* To do: Skip all pictures, then copy the lines from the start of the data through the line with "r = ray(px, 430);", keeping both ends.

* Data block:
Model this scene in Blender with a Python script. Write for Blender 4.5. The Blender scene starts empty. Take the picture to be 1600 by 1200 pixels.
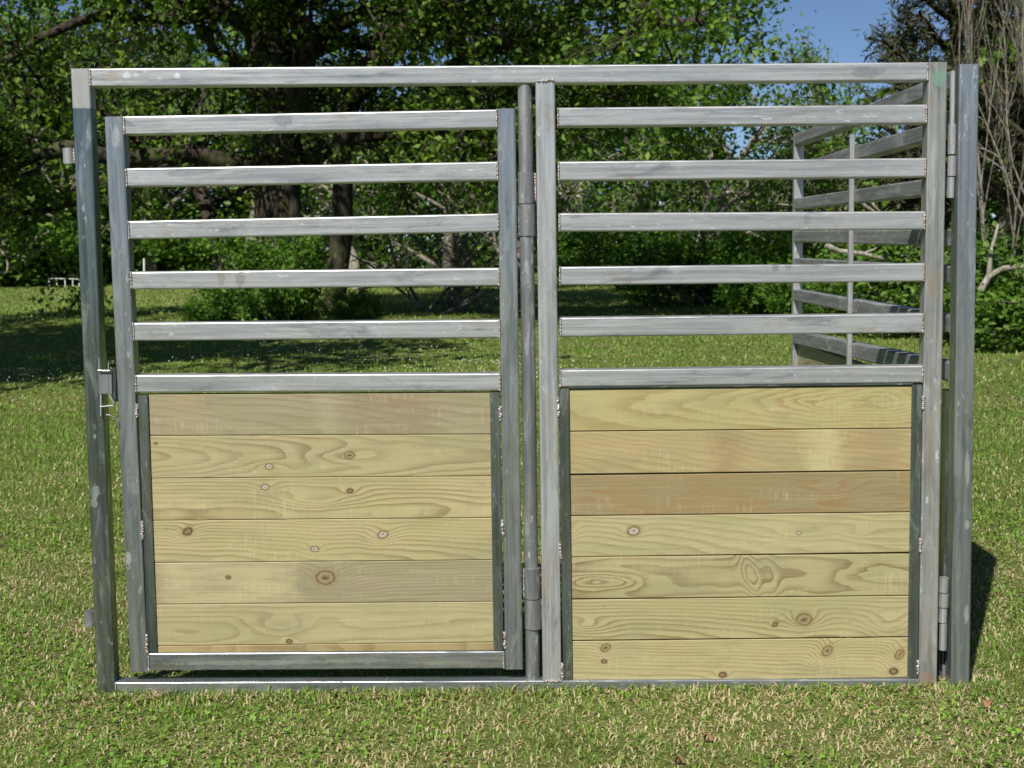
import bpy, bmesh, math, random
import numpy as np
from mathutils import Vector, Matrix
R = math.radians
random.seed(7); rng = np.random.default_rng(7)
SC = bpy.context.scene
COL = SC.collection

# ------------------------------------------------------------------ camera
F, PITCH, ROLL, YAW = 2150.0, R(5.72), R(-0.66), R(-0.40)     # focal length in pixels of the 1600 px wide photograph
D0 = 4.63                                                       # camera to the face of the panel
fw = Vector((math.sin(YAW)*math.cos(PITCH), math.cos(YAW)*math.cos(PITCH), -math.sin(PITCH)))
rt0 = Vector((math.cos(YAW), -math.sin(YAW), 0)); up0 = rt0.cross(fw)
rt = math.cos(ROLL)*rt0 + math.sin(ROLL)*up0
up = -math.sin(ROLL)*rt0 + math.cos(ROLL)*up0
def ray(px, py):
    return rt*((px-800)/F) + up*((600-py)/F) + fw
_r = ray(800, 1079)
CAMP = Vector((0, -D0, -_r.z/_r.y*D0))                          # the panel stands on z = 0, its face in the plane y = 0
cam = bpy.data.cameras.new('camera'); co = bpy.data.objects.new('camera', cam); COL.objects.link(co)
m = Matrix((rt, up, -fw)).transposed().to_4x4(); m.translation = CAMP
co.matrix_world = m
cam.sensor_width = 36; cam.lens = F*36/1600; cam.clip_end = 3000; cam.clip_start = 0.05
cam.dof.use_dof = True; cam.dof.focus_distance = 4.7; cam.dof.aperture_fstop = 7.5
SC.camera = co
def at(px, py, Y=0.0):                                          # the point seen at a pixel in the plane y = Y
    r = ray(px, py); return CAMP + r*((Y-CAMP.y)/r.y)
def atX(px, py, X):                                             # the same in the plane x = X
    r = ray(px, py); return CAMP + r*((X-CAMP.x)/r.x)
def atd(px, depth, z=0.0):                                      # a spot on the ground in a direction, depth from the camera
    r = ray(px, 430); q = CAMP + r*(depth/r.y); return Vector((q.x, q.y, z))

# ------------------------------------------------------------------ light
SUN = Vector((0.77, 1.91, -2.1)).normalized()                  # the way the light travels
elev = math.asin(-SUN.z); azim = math.atan2(-SUN.x, -SUN.y)
w = bpy.data.worlds.new("World"); SC.world = w; w.use_nodes = True
nt = w.node_tree
sky = nt.nodes.new('ShaderNodeTexSky'); sky.sky_type = 'NISHITA'; sky.sun_disc = False
sky.sun_elevation = elev; sky.sun_rotation = azim; sky.air_density = 0.7; sky.dust_density = 0.5; sky.ozone_density = 4.0; sky.altitude = 1500
bg = nt.nodes['Background']; bg.inputs['Strength'].default_value = 0.075
nt.links.new(sky.outputs[0], bg.inputs[0])
sl = bpy.data.lights.new('sun', 'SUN'); sl.energy = 5.0; sl.angle = R(0.5); sl.color = (1, 0.95, 0.86)
so = bpy.data.objects.new('sun', sl); COL.objects.link(so)
so.rotation_euler = (-SUN).to_track_quat('Z', 'Y').to_euler()
SC.view_settings.view_transform = 'Standard'; SC.view_settings.look = 'None'; SC.view_settings.gamma = 1
SC.view_settings.exposure = 0.18
SC.render.engine = 'CYCLES'
SC.cycles.max_bounces = 6; SC.cycles.transparent_max_bounces = 4

# ------------------------------------------------------------------ helpers
def tag(o, label=None, cat=None, group=None, kind=None):
    if label: o['label'] = label
    if cat: o['category'] = cat
    if group: o['group'] = group
    if kind: o['kind'] = kind
    return o
def thing(name, label, cat, loc=(0, 0, 0), group=None, rz=0):
    o = bpy.data.objects.new(name, None); COL.objects.link(o); o.location = loc; o.rotation_euler = (0, 0, rz)
    o.empty_display_size = 0.1
    return tag(o, label, cat, group)

class MB:
    """collects faces; build() links them as ONE mesh object"""
    def __init__(s): s.v = []; s.f = []; s.uv = []; s.heat = []; s.mi = []; s.sm = []
    def add(s, vs, fs, uvs=None, heat=None, mi=0, smooth=True):
        b = len(s.v); s.v += [tuple(x) for x in vs]
        s.heat += list(heat) if heat is not None else [0.0]*len(vs)
        for k, f in enumerate(fs):
            s.f.append([b+i for i in f]); s.mi.append(mi); s.sm.append(smooth)
            s.uv.append(uvs[k] if uvs else [(vs[i][0], vs[i][2]) for i in f])
    def sweep(s, p0, p1, prof, upv=(0, 0, 1), mi=0, ends=0.04, caps=True, smooth=True, heat=True):
        p0 = Vector(p0); p1 = Vector(p1); d = (p1-p0); L = d.length; d = d/L
        u = Vector(upv); u = (u - d*u.dot(d)).normalized(); r = d.cross(u)
        n = len(prof); ts = [0, min(.012, L*.2), min(ends, L*.4), L-min(ends, L*.4), L-min(.012, L*.2), L] if L > .1 else [0, L]
        hs = [1, .7, 0, 0, .7, 1] if L > .1 else [0, 0]
        if not heat: hs = [0]*len(hs)
        vs = []; hh = []
        for t, h in zip(ts, hs):
            for (a, b) in prof: vs.append(p0 + d*t + r*a + u*b); hh.append(h)
        per = [0]
        for k in range(n):
            a, b = prof[k], prof[(k+1) % n]; per.append(per[-1]+math.hypot(a[0]-b[0], a[1]-b[1]))
        fs = []; uv = []
        for i in range(len(ts)-1):
            for k in range(n):
                k2 = (k+1) % n
                fs.append((i*n+k, (i+1)*n+k, (i+1)*n+k2, i*n+k2)); uv.append([(ts[i], per[k]), (ts[i+1], per[k]), (ts[i+1], per[k+1]), (ts[i], per[k+1])])
        if n == 16:
            fl = [k for k in range(len(fs)) if k % n % 4 == 3]; ro = [k for k in range(len(fs)) if k % n % 4 != 3]
            b0 = len(s.v); s.add(vs, [fs[k] for k in ro], [uv[k] for k in ro], hh, mi, True)
            for k in fl: s.f.append([b0+i for i in fs[k]]); s.mi.append(mi); s.sm.append(False); s.uv.append(uv[k])
        else: s.add(vs, fs, uv, hh, mi, smooth)
        if caps:
            m_ = len(ts)-1
            s.add([vs[k] for k in range(n)], [tuple(range(n))], [[(0, 0)]*n], [1]*n if heat else None, mi, False)
            s.add([vs[m_*n+k] for k in range(n)], [tuple(reversed(range(n)))], [[(0, 0)]*n], [1]*n if heat else None, mi, False)
        return s
    def rect(s, p0, p1, wd, ht, r=.005, upv=(0, 0, 1), **k):
        return s.sweep(p0, p1, rprof(wd, ht, r), upv, **k)
    def pipe(s, p0, p1, rad, n=24, **k):
        return s.sweep(p0, p1, [(rad*math.cos(2*math.pi*i/n), rad*math.sin(2*math.pi*i/n)) for i in range(n)], (0, 1, 0) if abs((Vector(p1)-Vector(p0)).normalized().y) < .9 else (0, 0, 1), **k)
    def bead(s, p0, p1, rad=.005, mi=1, step=.003, jit=.0005):
        p0 = Vector(p0); p1 = Vector(p1); L = (p1-p0).length; n = max(2, int(L/step))
        for i in range(n+1):
            c = p0.lerp(p1, i/n) + Vector([random.uniform(-jit, jit) for _ in range(3)])
            q = rad*random.uniform(.8, 1.15); vs = []; fs = []
            for a in range(1, 4):
                for b in range(6):
                    th = math.pi*a/4; ph = math.pi*2*b/6
                    vs.append(c + Vector((q*math.sin(th)*math.cos(ph), q*math.sin(th)*math.sin(ph), q*math.cos(th))))
            vs.append(c+Vector((0, 0, q))); vs.append(c-Vector((0, 0, q)))
            for a in range(2):
                for b in range(6): fs.append((a*6+b, (a+1)*6+b, (a+1)*6+(b+1) % 6, a*6+(b+1) % 6))
            for b in range(6): fs.append((18, b, (b+1) % 6)); fs.append((19, 12+(b+1) % 6, 12+b))
            s.add(vs, fs, None, None, mi)
        return s
    def build(s, name, mats, parent=None, origin=None):
        me = bpy.data.meshes.new(name)
        o0 = Vector(origin) if origin is not None else Vector((0, 0, 0))
        me.from_pydata([tuple(Vector(x)-o0) for x in s.v], [], s.f)
        uvl = me.uv_layers.new(name='UVMap'); flat = [c for f in s.uv for t in f for c in t]
        uvl.data.foreach_set('uv', flat)
        at_ = me.attributes.new('heat', 'FLOAT', 'POINT'); at_.data.foreach_set('value', s.heat)
        me.polygons.foreach_set('material_index', s.mi); me.polygons.foreach_set('use_smooth', s.sm)
        for mt in (mats if isinstance(mats, (list, tuple)) else [mats]): me.materials.append(mt)
        bm = bmesh.new(); bm.from_mesh(me); bmesh.ops.recalc_face_normals(bm, faces=bm.faces); bm.to_mesh(me); bm.free()
        o = bpy.data.objects.new(name, me); COL.objects.link(o); o.location = o0
        if parent is not None: o.parent = parent; o.location = o0 - Vector(parent.location)*0
        return o
def rprof(wd, ht, r=.005, seg=3):
    out = []
    for cx, cy, a0 in ((wd/2-r, ht/2-r, 0), (-wd/2+r, ht/2-r, 90), (-wd/2+r, -ht/2+r, 180), (wd/2-r, -ht/2+r, 270)):
        for i in range(seg+1):
            a = R(a0+90*i/seg); out.append((cx+r*math.cos(a), cy+r*math.sin(a)))
    return out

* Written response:
Model this scene in Blender with a Python script. Write for Blender 4.5. The Blender scene starts empty. Take the picture to be 1600 by 1200 pixels.
import bpy, bmesh, math, random
import numpy as np
from mathutils import Vector, Matrix
R = math.radians
random.seed(7); rng = np.random.default_rng(7)
SC = bpy.context.scene
COL = SC.collection

# ------------------------------------------------------------------ camera
F, PITCH, ROLL, YAW = 2150.0, R(5.72), R(-0.66), R(-0.40)     # focal length in pixels of the 1600 px wide photograph
D0 = 4.63                                                       # camera to the face of the panel
fw = Vector((math.sin(YAW)*math.cos(PITCH), math.cos(YAW)*math.cos(PITCH), -math.sin(PITCH)))
rt0 = Vector((math.cos(YAW), -math.sin(YAW), 0)); up0 = rt0.cross(fw)
rt = math.cos(ROLL)*rt0 + math.sin(ROLL)*up0
up = -math.sin(ROLL)*rt0 + math.cos(ROLL)*up0
def ray(px, py):
    return rt*((px-800)/F) + up*((600-py)/F) + fw
_r = ray(800, 1079)
CAMP = Vector((0, -D0, -_r.z/_r.y*D0))                          # the panel stands on z = 0, its face in the plane y = 0
cam = bpy.data.cameras.new('camera'); co = bpy.data.objects.new('camera', cam); COL.objects.link(co)
m = Matrix((rt, up, -fw)).transposed().to_4x4(); m.translation = CAMP
co.matrix_world = m
cam.sensor_width = 36; cam.lens = F*36/1600; cam.clip_end = 3000; cam.clip_start = 0.05
cam.dof.use_dof = True; cam.dof.focus_distance = 4.7; cam.dof.aperture_fstop = 7.5
SC.camera = co
def at(px, py, Y=0.0):                                          # the point seen at a pixel in the plane y = Y
    r = ray(px, py); return CAMP + r*((Y-CAMP.y)/r.y)
def atX(px, py, X):                                             # the same in the plane x = X
    r = ray(px, py); return CAMP + r*((X-CAMP.x)/r.x)
def atd(px, depth, z=0.0):                                      # a spot on the ground in a direction, depth from the camera
    r = ray(px, 430); q = CAMP + r*(depth/r.y); return Vector((q.x, q.y, z))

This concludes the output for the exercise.